What is expected
Write down every entry below once more, exactly.

--- Begin Information provided ---

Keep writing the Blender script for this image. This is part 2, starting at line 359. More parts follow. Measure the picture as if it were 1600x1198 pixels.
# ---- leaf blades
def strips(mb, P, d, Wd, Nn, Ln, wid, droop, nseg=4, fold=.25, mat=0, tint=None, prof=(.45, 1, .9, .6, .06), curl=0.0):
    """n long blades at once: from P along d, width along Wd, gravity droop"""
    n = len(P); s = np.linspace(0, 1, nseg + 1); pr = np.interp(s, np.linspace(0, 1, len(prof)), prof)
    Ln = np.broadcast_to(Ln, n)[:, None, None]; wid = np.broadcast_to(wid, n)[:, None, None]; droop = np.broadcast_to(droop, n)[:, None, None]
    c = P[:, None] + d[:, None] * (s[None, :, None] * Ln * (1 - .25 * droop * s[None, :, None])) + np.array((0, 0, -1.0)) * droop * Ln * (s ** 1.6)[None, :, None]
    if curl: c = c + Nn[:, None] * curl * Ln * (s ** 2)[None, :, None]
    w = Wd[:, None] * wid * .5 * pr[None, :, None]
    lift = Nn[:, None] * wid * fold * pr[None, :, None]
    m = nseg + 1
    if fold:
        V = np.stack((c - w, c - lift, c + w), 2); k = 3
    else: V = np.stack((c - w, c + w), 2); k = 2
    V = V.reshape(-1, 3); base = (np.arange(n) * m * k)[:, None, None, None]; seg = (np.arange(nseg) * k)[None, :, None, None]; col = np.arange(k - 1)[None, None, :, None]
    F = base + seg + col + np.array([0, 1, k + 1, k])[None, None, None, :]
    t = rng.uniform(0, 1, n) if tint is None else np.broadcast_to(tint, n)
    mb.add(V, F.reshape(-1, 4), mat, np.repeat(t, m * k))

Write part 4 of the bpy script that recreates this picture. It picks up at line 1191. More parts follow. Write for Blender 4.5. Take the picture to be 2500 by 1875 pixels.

--- End Information provided ---

Exercise output
Keep writing the Blender script for this image. This is part 2, starting at line 359. More parts follow. Measure the picture as if it were 1600x1198 pixels.
# ---- leaf blades
def strips(mb, P, d, Wd, Nn, Ln, wid, droop, nseg=4, fold=.25, mat=0, tint=None, prof=(.45, 1, .9, .6, .06), curl=0.0):
    """n long blades at once: from P along d, width along Wd, gravity droop"""
    n = len(P); s = np.linspace(0, 1, nseg + 1); pr = np.interp(s, np.linspace(0, 1, len(prof)), prof)
    Ln = np.broadcast_to(Ln, n)[:, None, None]; wid = np.broadcast_to(wid, n)[:, None, None]; droop = np.broadcast_to(droop, n)[:, None, None]
    c = P[:, None] + d[:, None] * (s[None, :, None] * Ln * (1 - .25 * droop * s[None, :, None])) + np.array((0, 0, -1.0)) * droop * Ln * (s ** 1.6)[None, :, None]
    if curl: c = c + Nn[:, None] * curl * Ln * (s ** 2)[None, :, None]
    w = Wd[:, None] * wid * .5 * pr[None, :, None]
    lift = Nn[:, None] * wid * fold * pr[None, :, None]
    m = nseg + 1
    if fold:
        V = np.stack((c - w, c - lift, c + w), 2); k = 3
    else: V = np.stack((c - w, c + w), 2); k = 2
    V = V.reshape(-1, 3); base = (np.arange(n) * m * k)[:, None, None, None]; seg = (np.arange(nseg) * k)[None, :, None, None]; col = np.arange(k - 1)[None, None, :, None]
    F = base + seg + col + np.array([0, 1, k + 1, k])[None, None, None, :]
    t = rng.uniform(0, 1, n) if tint is None else np.broadcast_to(tint, n)
    mb.add(V, F.reshape(-1, 4), mat, np.repeat(t, m * k))

Write part 4 of the bpy script that recreates this picture. It picks up at line 1191. More parts follow. Write for Blender 4.5. Take the picture to be 2500 by 1875 pixels.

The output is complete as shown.